Abstract

In this paper, an unsteady aeroacoustic shape optimization tool is presented based on the continuous adjoint method. Aeroacoustic noise radiated by bodies in unsteady flows can be computed using a hybrid acoustic prediction tool, where the near-field flow and acoustics result from an unsteady CFD simulation while the acoustic propagation to far-field relies upon an acoustic analogy. The CFD solution is performed using the in-house GPU-enabled unsteady RANS solver for which a continuous adjoint solver is also available. Next to this, the noise prediction tool is developed based on the permeable version of the Ffowcs Williams and Hawkings analogy in the frequency domain and its implementation is verified by comparison to a well-known analytical solution of the sound field from a monopole source in uniform flow as well as comparing the results computed by the FW-H analogy with that of a time-accurate CFD run.
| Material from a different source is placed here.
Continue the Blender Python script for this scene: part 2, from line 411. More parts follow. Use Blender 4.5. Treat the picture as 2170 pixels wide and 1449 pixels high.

The full mathematical formulation of the continuous adjoint method for the aforementioned acoustic analogy, coupled with the adjoint to the mean-flow and turbulence model equations, is presented. The accuracy of the gradients computed by the hybrid adjoint method is verified through comparisons with finite differences in two cases, both governed mainly by the tonal component in noise generation; these include the vortex shedding cylinder in a laminar flow and the rod-airfoil canonical benchmark in a turbulent flow. Finally, the programmed software is used to optimize the shape of the airfoil in the last test case, aiming at min. noise for a receiver located at far-field.